FIG. 15B is a diagram for explaining an example of laid-out cutting paths. For example, as illustrated in FIG. 15B, the cutting paths laid out to the outline 151 of the hole area 150 and the outline 110 of the product 100 excluding the notch 111 may include three cutting paths Rb1, Rb2, and Rb3 as follows. Here, the cutting path Rb1 is laid out to the outline 151 of the hole area 150 extending from one end of the notch 111 to the joint 170. The cutting path Rb2 is laid out to the outline 151 of the hole area 150 extending from the joint 170 to the other end of the notch 111. The cutting path Rb3 is laid out to the outline 110 of the product 100 excluding the notch 111 and the outline 151 of the hole area 150 excluding the notch 111.

Even with such a laying-out manner, interference with the carrying-out device 60 can be suppressed when the product 100 having the notch 111 is processed. Thus, the success rate of carrying-out of the product 100 can be improved.

In the present embodiment, the lay-out data creation device 21 for creating lay-out data is implemented by the CAM 20. However, the lay-out data creation device 21 may be implemented by the control device 30. Thus, lay-out data can be created at a processing site.

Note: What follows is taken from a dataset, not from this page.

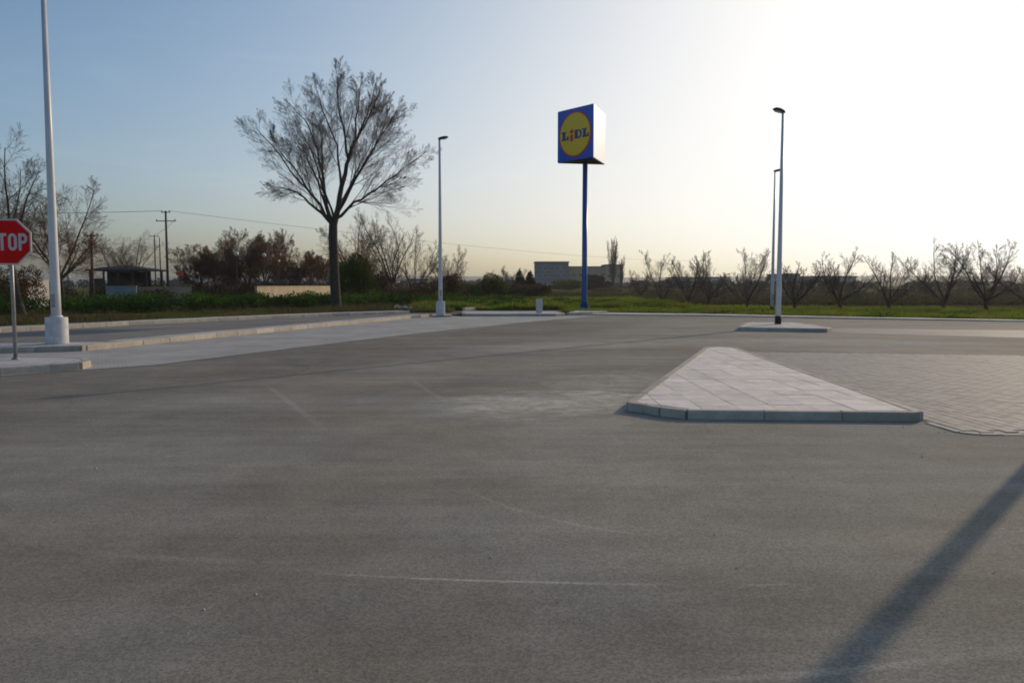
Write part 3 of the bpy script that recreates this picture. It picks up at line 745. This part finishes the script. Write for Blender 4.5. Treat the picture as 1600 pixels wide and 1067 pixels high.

Although the present embodiment has been described as above, the description and drawings forming part of the present embodiment should not be understood as limiting the present embodiment. Various alternative embodiments, examples and operating techniques will become apparent to those skilled in the art from the present embodiment.

The present disclosure of the present application is related to the subject matter of Japanese Patent Application No. 2022-154970 filed on Sep. 28, 2022, the entire disclosure of which is incorporated herein by reference.